Les Suisses viennent soudain de se rendre compte de l’extrême pauvreté, souvent invisible, qui règne dans notre pays. Invisible la plupart du temps, mais réelle au quotidien pour une frange croissante de la population. Les images, que chacune et chacun a vues, de ces longues files d’attente pour une aide plus humanitaire qu’alimentaire sont une honte pour le pays le plus riche du monde.

Seul avantage de cette situation dramatique: on ne pourra plus cacher sous le tapis les conditions iniques d’existence de celles et ceux qui se retrouvent au bord du chemin et ne bénéficient pas des fruits d’une prospérité à laquelle ils et elles participent pourtant pleinement.

Cynisme ou aveuglement?

Rien de nouveau me direz-vous. Juste une visibilité un peu plus grande d’une situation malheureusement sans surprise pour les professionnels de l’action sociale qui ne cessent de tirer la sonnette d’alarme depuis des années. Nous aimons volontiers bomber le torse et vanter urbi et orbi l’opulence de notre pays. Nous sommes en revanche bien moins fiers des mécanismes d’exclusion et des situations de précarité qui accompagnent notre insolente réussite. C’est un fait: les inégalités se creusent!
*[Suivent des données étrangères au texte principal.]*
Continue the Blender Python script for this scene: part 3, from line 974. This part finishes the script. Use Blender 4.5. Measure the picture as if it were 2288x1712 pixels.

Et là, il convient peut-être de tourner notre regard vers la Confédération et rappeler la responsabilité qui est aujourd’hui la sienne sur le volet de la lutte contre la précarité et l’exclusion

On regarde parfois avec une certaine condescendance certains de nos voisins européens et leur système social défaillant ou incomplet. Il est temps cependant de nous réveiller, même si c’est avec la gueule de bois. Il serait pourtant faux d’affirmer que la Suisse ne lutte pas contre la précarité. Cantons et communes sont extrêmement actifs sur ce front et, c’est vrai, redistribuent des milliards pour corriger les inégalités. Nous pouvons en être fiers. Mais force est de constater que ça n’est pas suffisant et que les mailles de notre filet social sont encore bien trop larges. Et là, il convient peut-être de tourner notre regard vers la Confédération et rappeler la responsabilité qui est aujourd’hui la sienne sur le volet de la lutte contre la précarité et l’exclusion. Elle avait pourtant mis du sien, il y a de cela quelques années, en lançant un ambitieux programme national de lutte contre la pauvreté (2014-2018). Aujourd’hui, elle finance des mesures avec un budget de… 250 000 francs par an! Cynisme ou aveuglement? On est en droit de se poser la question quand l’Office fédéral de la statistique estime à 8,2% la proportion des Suisses touchés par la pauvreté.

Un certain brio

Il est donc indispensable aujourd’hui que la Confédération joue son rôle de garante de la cohésion sociale dans notre pays. Il semble que, au niveau de l’Assemblée fédérale, les choses commencent à bouger et que des objets parlementaires déposés incitent le Conseil fédéral à se positionner. Mais il serait plus efficace et judicieux que celui-ci se saisisse par lui-même de cette problématique.

La Suisse a su gérer avec un certain brio l’urgence sanitaire. Elle a su également faire face à l’urgence économique, en injectant des dizaines de milliards pour sauver nos entreprises. Il est temps aujourd’hui qu’elle investisse la même énergie dans la réparation sociale de cette crise sanitaire sans précédent. C’est le défi posé au Conseil fédéral pour les mois à venir. Et Genève sera à ses côtés.